Love-Hate? Nah.

that's a smart move of you. sa umpisa pa lang, naisip mo na to.. naiinis lang ako dahil di ko man lang naisip gawin yung ginawa mo. dummy identity. nakakahanga. isang tulad mo pa ang nakakalusot sa mga kalokohang ginagawa ko rin. at naniwala naman ang lahat sa katauhang binigyan mo ng buhay dahil na rin sa mga larawang ibinabahagi mo. sabagay, sayo din naman ang mga larawang yun.

i should've did the same thing long time ago. to find an exhaust for repressed emotions and anger and guilt. and you've utilized the web. where fakes and reality is easily separated by a thin line. you've made your identity so clear and so real that you could easily remove any trace of deceit once reality started to catch up on you.

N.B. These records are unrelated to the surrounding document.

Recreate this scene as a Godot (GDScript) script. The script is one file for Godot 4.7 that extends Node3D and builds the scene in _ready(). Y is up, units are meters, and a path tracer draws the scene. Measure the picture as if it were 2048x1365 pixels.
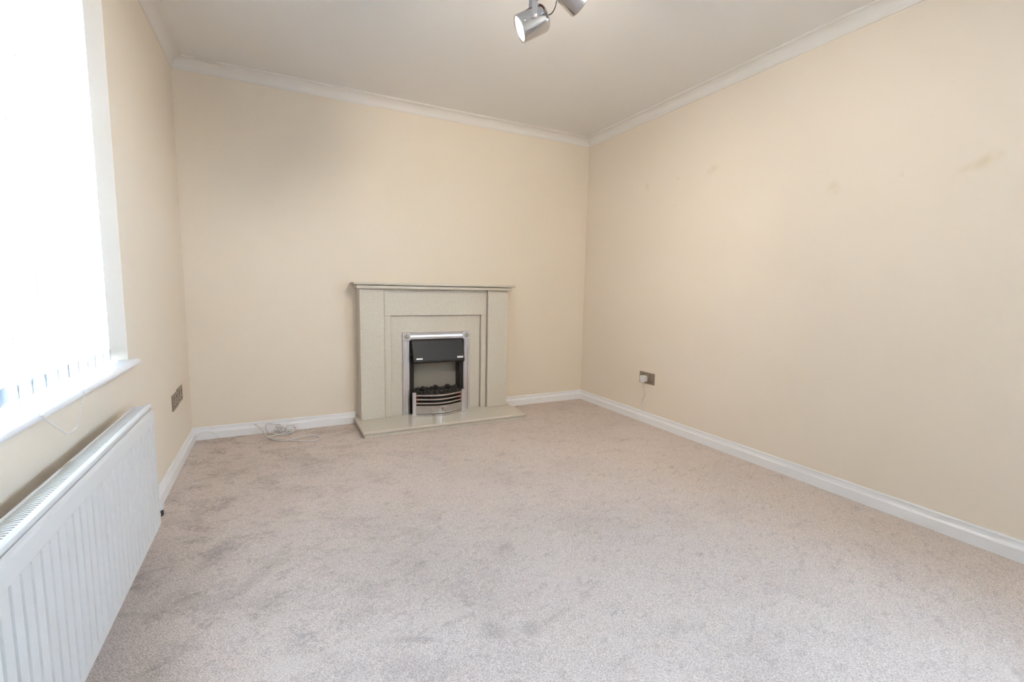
extends Node3D
# An empty cream room: electric fire in a stone surround, radiator under a blind-covered window, chrome spotlight overhead.
# Axes: x = 0 at the window wall, z = 0 at the fireplace wall, y up, metres.

const ROOM_W := 3.113
const ROOM_H := 2.4
const ROOM_D := 4.4
const WIN_Z0 := 1.33
const WIN_Z1 := 2.42
const WIN_Y0 := 0.733
const WIN_Y1 := 2.24
const SIDE_Z0 := 3.5  # opening for the added fill window in the right wall
const SIDE_Z1 := 4.08
const SIDE_Y0 := 1.3
const SIDE_Y1 := 2.05
const WALL := Color(0.93, 0.885, 0.82)

var M := {}
var used := {}
var rng := RandomNumberGenerator.new()


func _ready() -> void:
	rng.seed = 77
	# ---------------------------------------------------------------- camera
	var cam := Camera3D.new()
	cam.name = "camera"
	cam.transform = Transform3D(Basis(Vector3(0.89154384, 0.01815641, 0.45257035), Vector3(0.03408507, 0.99367344, -0.10701071), Vector3(-0.45165007, 0.11083064, 0.88528458)).orthonormalized(), Vector3(0.52443788, 1.03216436, 3.59773556))
	cam.keep_aspect = Camera3D.KEEP_HEIGHT
	cam.fov = 72.93127
	cam.near = 0.02
	cam.far = 100.0
	add_child(cam)
	cam.current = true
	# ---------------------------------------------------------------- sky and exposure
	var sm := ProceduralSkyMaterial.new()
	sm.sky_top_color = Color(0.77, 0.885, 1.0)
	sm.sky_horizon_color = Color(0.82, 0.91, 1.0)
	sm.ground_horizon_color = Color(0.60, 0.62, 0.64)
	sm.ground_bottom_color = Color(0.52, 0.54, 0.56)
	sm.sky_curve = 0.2
	sm.sky_energy_multiplier = 6.0
	sm.ground_energy_multiplier = 6.0
	var sky := Sky.new()
	sky.sky_material = sm
	var env := Environment.new()
	env.background_mode = Environment.BG_SKY
	env.sky = sky
	env.tonemap_mode = Environment.TONE_MAPPER_LINEAR
	env.tonemap_exposure = 1.66
	env.sdfgi_enabled = true
	env.ssao_enabled = true
	env.ssil_enabled = true
	var we := WorldEnvironment.new()
	we.name = "world_environment"
	we.environment = env
	add_child(we)
	# ---------------------------------------------------------------- the place
	materials()
	room_shell()
	cornice_and_baseboards()
	window_unit()
	added_fill_window()
	fireplace_surround()
	hearth()
	electric_fire()
	radiator()
	sockets()
	cables()
	spotlights()
	blind()


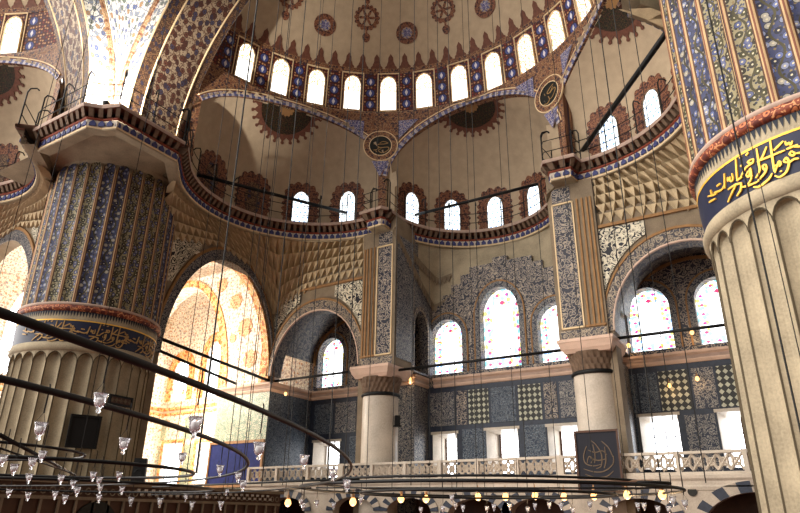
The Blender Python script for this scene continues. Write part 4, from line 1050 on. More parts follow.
# ------------------------------------------------------------------ side wall with the bright arch, and the corner bay behind it
def side_wall(T, lab, lab2, zmax=18.4):
    hole = arch_pts(2.0, 9.92, .02, 8.9, 15.05, 26, p=2.0, bottom=False)
    m = MB(); plate(m, [(.6, 0), (2.0, 0)]+hole+[(10.05, 8.9), (10.05, zmax), (.6, zmax)], [], .7, PX(-XW-.35)); r = tag(m.build('wall_side', M['stone_dark'], None, T), lab, 'wall', kind='structure')
    i_ = arch_pts(2.0, 9.92, 8.5, 8.9, 15.05, 26, bottom=False); o_ = arch_pts(1.55, 10.03, 8.5, 8.9, 15.6, 26, bottom=False)
    m = MB(); ring_strip(m, i_, o_, 0, .08, PX(-XW)); r2_ = trim(m, M['tile_fine'], lab2, T, 'arch')
    m = MB(); ring_strip(m, o_, arch_pts(1.42, 10.06, 8.5, 8.9, 15.75, 26, bottom=False), 0, .12, PX(-XW)); m.build('arch_fillet', M['brownline'], r2_, T)
    # scroll spandrel beside the pier
    m = MB(); cxn = 5.9
    def ez(y): t = min(1, abs(y-cxn)/4.5); return 8.9+6.95*math.sqrt(1-t*t)
    x0, x1 = 1.0, 3.6
    m.grid(lambda u, v: (-XW+.05, x0+(x1-x0)*u, (lambda b: b+(16.0-.3*u*2-b)*v)(max(ez(x0+(x1-x0)*u)+.15, 12.6))), 10, 2, lambda u, v: (x0+(x1-x0)*u, 12.6+3.4*v)); m.build('spandrel_panel', M['spandrel'], r, T)
side_wall(None, 'side wall pierced by the big brightly lit arch', 'dark tile border round the big brightly lit arch')
side_wall(MD, 'side wall at the picture border pierced by a brightly lit arch', 'dark tile border round the arch at the picture border')
side_wall(MX, 'side wall hidden behind the inscribed pier', 'dark tile border of the arch behind the inscribed pier')
# corner block
m = MB(); m.box((-15.3, 11.85, 4.2), (4.2, 3.7, 8.4)); cb = tag(m.build('wall_corner', M['tile_green']), 'pale tiled corner block carrying the blue board beside the bright arch', 'wall', kind='structure')
m = MB(); m.add([(-13.15, 10.05, 0), (-13.15, 13.7, 0), (-13.15, 13.7, 8.4), (-13.15, 10.05, 8.4), (-13.2, 10.05, 0), (-13.2, 13.7, 0), (-13.2, 13.7, 8.4), (-13.2, 10.05, 8.4)], [(0, 1, 2, 3), (0, 3, 7, 4)], [[(0, 0), (3.6, 0), (3.6, 8.4), (0, 8.4)], [(0, 0)]*4]); m.build('tile_cladding', M['tile_blue'], cb)
cornice([(-17.4, 13.7), (-17.4, 10.0), (-13.1, 10.0)], 8.33, 'bright rose string course on the pale corner block')
# painted wall above the block, with an arch into the next bay
XL = -27.6
hole = arch_pts(-26.6, -17.6, .02, 8.9, 16.3, 24)
m = MB(); plate(m, [(XL, 0), (-13.6, 0), (-13.6, 16.9), (XL, 16.9)], [hole], 1.0, PY(10.6)); wb = tag(m.build('wall_bay', M['bay']), 'white wall painted with orange flowers seen through the bright arch', 'wall', kind='structure')
m = MB(); ring_strip(m, arch_pts(-26.6, -17.6, 8.9, 8.9, 16.4, 24, bottom=False), arch_pts(-27.1, -17.0, 8.9, 8.9, 16.85, 24, bottom=False), 0, .06, PY(10.1)); m.build('orange_arch_band', M['bayband'], wb)
m = MB(); ring_strip(m, arch_pts(1.9+.1, 9.75, 8.9, 8.9, 15.0, 24, bottom=False), arch_pts(2.0, 9.85, 8.9, 8.9, 15.1, 24, bottom=False), -.6, -.1, PX(-XW)); m.build('orange_soffit', M['bayband'], wb)
for x, z, r_ in ((-18.5, 15.9, .5), (-17.0, 14.5, .55), (-15.9, 12.6, .62), (-15.2, 10.5, .58), (-14.5, 15.2, .45), (-16.6, 15.9, .3), (-14.6, 13.2, .34), (-16.9, 12.0, .3)):
    m = MB(); f = lambda u, v, d=0: (u, 10.1-d, v); decal(m, f, x, z, petals(8, r_*.88, r_*.12), off=.04, n=48); m.build('painted_rosette', M['bayrose'], wb)
m = MB(); ring_strip(m, [(-14.3, 8.9), (-14.25, 12), (-15.0, 15.2), (-15.9, 16.6)], [(-13.7, 8.9), (-13.65, 12), (-14.3, 15.4), (-15.3, 16.85)], 0, .05, PY(10.1)); m.build('orange_band', M['bayband'], wb)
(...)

very well. despite your arrogance and cleverness.. i hate you. you've reminded me why i hate myself. why most of the circumstances that i wanted to happen for myself happens to you. why you attract butterflies when i attract bees. why you swim at the ocean while i swim at a pond. and it seems like you're the symbol of unfairness in my life.

but i'm still thankful. that you've made me realize a lot. that i should never ever settle for something less than i deserve. that i must continuously seek for the betterment of myself before others. and you being the epitome of vanity.. i should imprint to myself the vanity and the narcissism that i badly needed. that i must love and never stop loving me. and everything else will follow.

so i don't like you but I'm thankful to you cause' i hate you. make sense? bottomline.. you have my respect. so for now.. i'll no longer care what's going on between you and with someone i know (eventhough gustong gusto kong dagukan yung kakilala ko..) haha. so.. let's carry on. continue living and mastering that skills of deceit. and i hope someday.. we'll cross paths. and by that time.. i'll make sure.. sisiw na lang na sabayan ka.